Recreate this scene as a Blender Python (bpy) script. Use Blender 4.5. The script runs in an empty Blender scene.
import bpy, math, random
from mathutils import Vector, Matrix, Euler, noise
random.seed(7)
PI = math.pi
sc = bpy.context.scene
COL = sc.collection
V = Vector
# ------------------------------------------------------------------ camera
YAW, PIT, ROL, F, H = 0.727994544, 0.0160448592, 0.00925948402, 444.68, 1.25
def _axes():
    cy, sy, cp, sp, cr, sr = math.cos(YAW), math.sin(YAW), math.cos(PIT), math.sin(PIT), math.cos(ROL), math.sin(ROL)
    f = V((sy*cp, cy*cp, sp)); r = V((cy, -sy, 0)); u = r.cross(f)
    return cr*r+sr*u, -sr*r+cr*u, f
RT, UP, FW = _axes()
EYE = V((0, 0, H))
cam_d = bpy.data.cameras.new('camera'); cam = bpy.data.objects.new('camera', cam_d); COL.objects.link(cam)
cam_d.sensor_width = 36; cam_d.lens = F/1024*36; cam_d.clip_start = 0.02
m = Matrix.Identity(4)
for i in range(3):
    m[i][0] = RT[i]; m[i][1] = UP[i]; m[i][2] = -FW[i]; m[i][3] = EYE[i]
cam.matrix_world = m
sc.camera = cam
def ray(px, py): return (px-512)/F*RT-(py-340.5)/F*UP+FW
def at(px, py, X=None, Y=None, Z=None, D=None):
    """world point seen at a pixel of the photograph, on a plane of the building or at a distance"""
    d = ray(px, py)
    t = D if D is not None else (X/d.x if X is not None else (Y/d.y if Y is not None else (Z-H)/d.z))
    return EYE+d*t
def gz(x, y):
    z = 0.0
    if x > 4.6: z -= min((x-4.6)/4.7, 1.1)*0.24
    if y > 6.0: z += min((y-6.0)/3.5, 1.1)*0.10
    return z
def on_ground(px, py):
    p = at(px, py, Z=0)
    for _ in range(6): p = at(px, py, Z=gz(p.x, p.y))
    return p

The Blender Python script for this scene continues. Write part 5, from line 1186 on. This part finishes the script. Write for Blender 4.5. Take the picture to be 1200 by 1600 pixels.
────────────────────
> _Directions_
Word for word, quote all of the data above.

> _Solution for this task_
Recreate this scene as a Blender Python (bpy) script. Use Blender 4.5. The script runs in an empty Blender scene.
import bpy, math, random
from mathutils import Vector, Matrix, Euler, noise
random.seed(7)
PI = math.pi
sc = bpy.context.scene
COL = sc.collection
V = Vector
# ------------------------------------------------------------------ camera
YAW, PIT, ROL, F, H = 0.727994544, 0.0160448592, 0.00925948402, 444.68, 1.25
def _axes():
    cy, sy, cp, sp, cr, sr = math.cos(YAW), math.sin(YAW), math.cos(PIT), math.sin(PIT), math.cos(ROL), math.sin(ROL)
    f = V((sy*cp, cy*cp, sp)); r = V((cy, -sy, 0)); u = r.cross(f)
    return cr*r+sr*u, -sr*r+cr*u, f
RT, UP, FW = _axes()
EYE = V((0, 0, H))
cam_d = bpy.data.cameras.new('camera'); cam = bpy.data.objects.new('camera', cam_d); COL.objects.link(cam)
cam_d.sensor_width = 36; cam_d.lens = F/1024*36; cam_d.clip_start = 0.02
m = Matrix.Identity(4)
for i in range(3):
    m[i][0] = RT[i]; m[i][1] = UP[i]; m[i][2] = -FW[i]; m[i][3] = EYE[i]
cam.matrix_world = m
sc.camera = cam
def ray(px, py): return (px-512)/F*RT-(py-340.5)/F*UP+FW
def at(px, py, X=None, Y=None, Z=None, D=None):
    """world point seen at a pixel of the photograph, on a plane of the building or at a distance"""
    d = ray(px, py)
    t = D if D is not None else (X/d.x if X is not None else (Y/d.y if Y is not None else (Z-H)/d.z))
    return EYE+d*t
def gz(x, y):
    z = 0.0
    if x > 4.6: z -= min((x-4.6)/4.7, 1.1)*0.24
    if y > 6.0: z += min((y-6.0)/3.5, 1.1)*0.10
    return z
def on_ground(px, py):
    p = at(px, py, Z=0)
    for _ in range(6): p = at(px, py, Z=gz(p.x, p.y))
    return p

The Blender Python script for this scene continues. Write part 5, from line 1186 on. This part finishes the script. Write for Blender 4.5. Take the picture to be 1200 by 1600 pixels.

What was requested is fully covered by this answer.